Well, it's now official: there will be no free wireless Internet access for the city of St. Louis. Originally conceived as a city-wide service, municipal Wi-Fi (wide-are wireless service) will now be confined to a downtown-only “pilot project”.

In the technology business, “pilot project” is often a euphemism for “consolation prize” - although in this case it might just be a realistic alternative for the near term. Condo developments are sprouting like dandelions in downtown St. Louis right now (see the Urban St. Louis site for some examples ), so a municipal Wi-Fi network there might actually be profitable.

There's no need to go into the gory details behind the failure of the original plan as they're available on line, although it is rather surprising that it took so long for somebody to notice that there's no power running to city street lights in the daytime - thereby killing the plan to mount Wi-Fi antennas on them. Anyone who has spent any time in the city after dark has surely noticed that lights go on or off in blocks rather than individually.

St. Louisans need not feel stigmatized by the evaporation of this particular techno-mirage, though. As The Economist magazine noted in an August 30th article, “many municipal Wi-Fi projects have since been hit by mounting costs, poor coverage and weak demand”. Chicago has killed its muni Wi-Fi project, as has Springfield (IL) and even San Francisco. Meanwhile, existing networks, from Tempe (AZ) to Taipei, have failed to fully live up to expectations.

Some of the problems are technological. The outdoor transmitters don't generally have the power to penetrate walls effectively, or examples, so indoor coverage is spotty. But the main barriers to the spread of municipal Wi-Fi networks appear to be economic.

Building the basic infrastructure that would provide seamless, wireless Internet access is expensive. A 2005 Jupiter Research paper estimated that price at $150,000 per square mile. An October 27th, 2007, article in the St. Louis Post-Dispatch estimated the cost at closer to $200,000. Even in a relatively small geographic area like the city of St. Louis (62 square miles), that's a lot of money invested up front with no real guarantee of a profitable return.

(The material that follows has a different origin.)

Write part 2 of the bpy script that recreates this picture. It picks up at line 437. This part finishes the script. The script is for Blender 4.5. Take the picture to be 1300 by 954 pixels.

One solution, as municipal WiFi advocate Esme Vos suggests in a recent interview, might be for cities to provide the basic network access infrastructure - the wireless transmitters and related back-end hardware and software - in much the same way they now provide physical infrastructure such as roads and sewer systems. They could open up these networks to the Internet service providers, who would sell the actual Internet access to subscribers just as they do now over existing telephone lines. Cities could pay for the network investment via a combination of taxes and payments from the Internet carriers.

This might also have the advantage of making the hurdles lower for ISPs who might want to sell to the folks connecting to the municipal network. As Vos points out, this is what has happened in “Nordic countries” where this “socalist” approach has actually resulted in more consumer choice than here in the USA, where our options are usually limited to either the cable monopoly or the telecom monopoly.

That's because free-for-all capitalism tends to devolve into a small group of non-competing monopolies. But that, I suppose, is another blog post.